La durabilité au cœur de la stratégie de SkyTeam
En plus de renforcer les aspects fondamentaux de l’expérience client, le PDG de SkyTeam souhaite également accroître l’engagement en matière de durabilité. Il prévoit que les membres de l’alliance s’engagent publiquement sur 12 critères communs, notamment la réduction des émissions de CO2, la promotion de la diversité et de l’inclusion, ainsi que le bien-être au travail. Dans cette optique, SkyTeam a récemment organisé la deuxième édition de son “Sustainable Flight Challenge”, une compétition amicale incitant toutes les compagnies membres à mettre en œuvre des solutions visant à réduire l’empreinte environnementale de leurs vols. 22 membres ont participé à cette compétition à travers 72 vols, ce qui a permis de réduire en moyenne les émissions de 15 %. L’objectif ultime est de favoriser le partage des bonnes pratiques, mais il convient de généraliser ces solutions à plus de 10 000 vols quotidiens opérés par les compagnies membres de l’alliance. Des mesures de suivi sont d’ores et déjà prévues.
Par ailleurs, Patrick Roux envisage d’apporter des évolutions aux programmes de fidélité de SkyTeam en récompensant davantage la manière de voyager de manière durable plutôt que la fréquence des voyages. L’alliance a également lancé un programme visant à encourager la féminisation des postes de management au sein de ses membres.

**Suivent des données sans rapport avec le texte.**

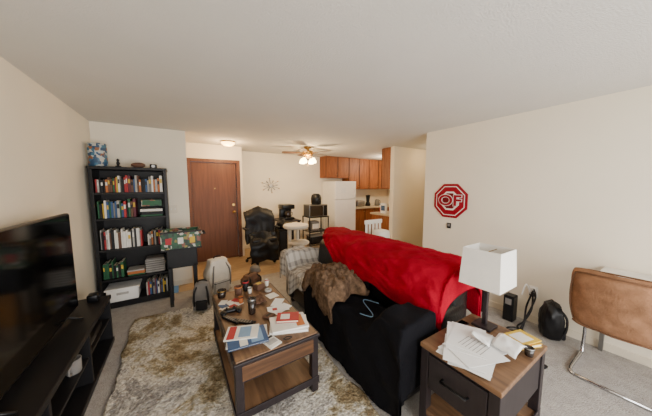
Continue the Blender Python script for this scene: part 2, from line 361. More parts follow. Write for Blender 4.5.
# ---------------------------------------------------------------- coffee table
cx0,cx1,cy0,cy1=.23,.83,1.40,2.48; zr=.027
c=MB('coffee_table')
c.box(cx0,cx1,cy0,cy1,.455,.475,M_dark,.004).box(cx0+.015,cx1-.015,cy0+.015,cy1-.015,.465,.482,M_wtop,.003)
c.box(cx0+.02,cx1-.02,cy0+.015,cy1-.015,.33,.455,M_dark,.003)
c.box(cx0+.05,cx1-.05,cy0+.008,cy0+.016,.345,.445,M_wend,.002)
for y in (cy0+.03,(cy0+cy1)/2+.01): c.box(cx0+.012,cx0+.02,y,y+.49,.345,.445,M_wend,.002)
for x in (cx0+.01,cx1-.06):
    for y in (cy0+.01,cy1-.06): c.box(x,x+.05,y,y+.05,zr,.455,M_dark,.003)
c.box(cx0+.01,cx1-.01,cy0+.01,cy1-.01,.1,.14,M_wtop,.003).box(cx0+.005,cx1-.005,cy0+.003,cy0+.012,.095,.145,M_dark,.002).box(cx0+.003,cx0+.01,cy0,cy1,.095,.145,M_dark,.001)
c.box(cx0+.05,cx1-.05,cy0+.5,cy0+.53,.14,.33,M_dark,.002)
c.done()
ZT=.483
def book(mb,x,y,z,w,d,h,m,rz,deco=None):
    mb.box(x-w/2,x+w/2,y-d/2,y+d/2,z,z+.003,m,0,rz); mb.box(x-w/2+.004,x+w/2-.004,y-d/2+.004,y+d/2-.004,z+.003,z+h-.003,M_pages if m is not M_bw else M_paper,0,rz); mb.box(x-w/2,x+w/2,y-d/2,y+d/2,z+h-.003,z+h,m,0,rz)
    for (a,b_,w_,d_,mm) in (deco or []):
        ca,sa=math.cos(rz),math.sin(rz); px=x+a*ca-b_*sa; py=y+a*sa+b_*ca
        mb.box(px-w_/2,px+w_/2,py-d_/2,py+d_/2,z+h,z+h+.0008,mm,0,rz)
k=MB('magazine_stack'); book(k,.37,1.63,ZT,.2,.27,.014,M_bw,1.3); book(k,.36,1.6,ZT+.014,.2,.26,.01,M_blue,1.45,[(0,.03,.18,.05,M_bw),(0,-.06,.16,.08,M_lblue)]); book(k,.34,1.66,ZT+.024,.16,.22,.008,M_bw,1.2,[(0,.07,.15,.05,M_redb),(0,-.02,.12,.08,M_lblue)]); k.done()
k=MB('comic_book'); book(k,.49,1.49,ZT,.09,.13,.008,M_bw,.3,[(0,.04,.08,.02,M_bk),(0,-.01,.07,.05,M_lgrey)]); k.done()
k=MB('book_stack'); book(k,.67,1.6,ZT,.2,.28,.02,M_bw,1.2); book(k,.67,1.6,ZT+.02,.2,.27,.015,M_bw,1.35,[(0,-.08,.16,.06,M_or)]); book(k,.68,1.64,ZT+.035,.12,.17,.018,M_redb,1.1,[(0,.02,.07,.07,M_bw)]); k.done()
k=MB('mail_envelopes'); k.box(.62,.8,1.82,1.92,ZT,ZT+.003,M_paper,0,.4).box(.6,.78,1.83,1.93,ZT+.003,ZT+.006,M_paper,0,-.2).box(.64,.68,1.86,1.9,ZT+.006,ZT+.0068,M_redb,0,-.2).box(.66,.8,1.95,2.04,ZT,ZT+.002,M_paper,0,.9).box(.68,.78,2.1,2.2,ZT,ZT+.002,M_bw,0,.2); k.done()
k=MB('playing_cards')
for i in range(7):
    x=.3+.06*(i%3)+random.uniform(-.01,.01); y=2.13+.02*i; k.box(x-.03,x+.03,y-.043,y+.043,ZT+.0005*i,ZT+.0005*i+.0012,(M_bw,M_redb,M_bw,M_blue)[i%4],0,random.uniform(0,3))
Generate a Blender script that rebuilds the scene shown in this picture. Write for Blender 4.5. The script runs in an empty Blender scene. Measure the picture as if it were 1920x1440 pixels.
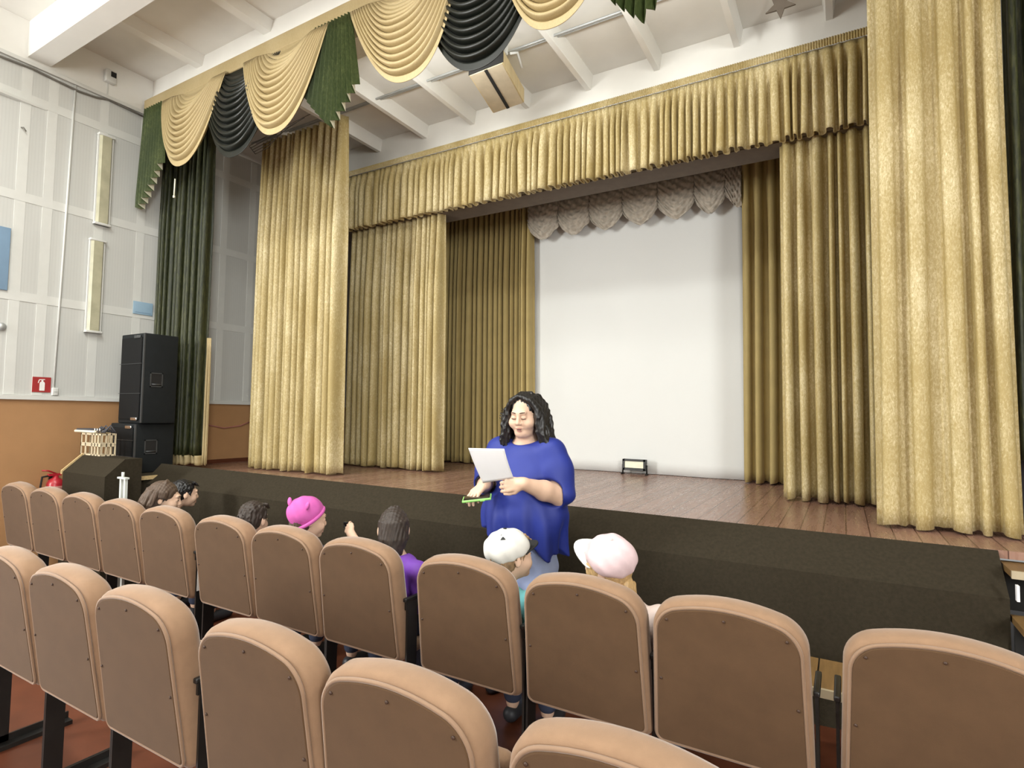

En résumé, SkyTeam adopte une nouvelle stratégie visant à renforcer l’intégration et l’innovation au sein de l’alliance. Tout en revenant à ses racines en soutenant le développement commun des compagnies membres, SkyTeam explore de nouvelles voies d’innovation en se rapprochant de la Silicon Valley. La durabilité est également un axe majeur de cette stratégie, avec des engagements forts en matière de réduction des émissions de CO2 et de promotion de la diversité. SkyTeam se positionne ainsi comme une alliance dynamique et résolument tournée vers l’avenir.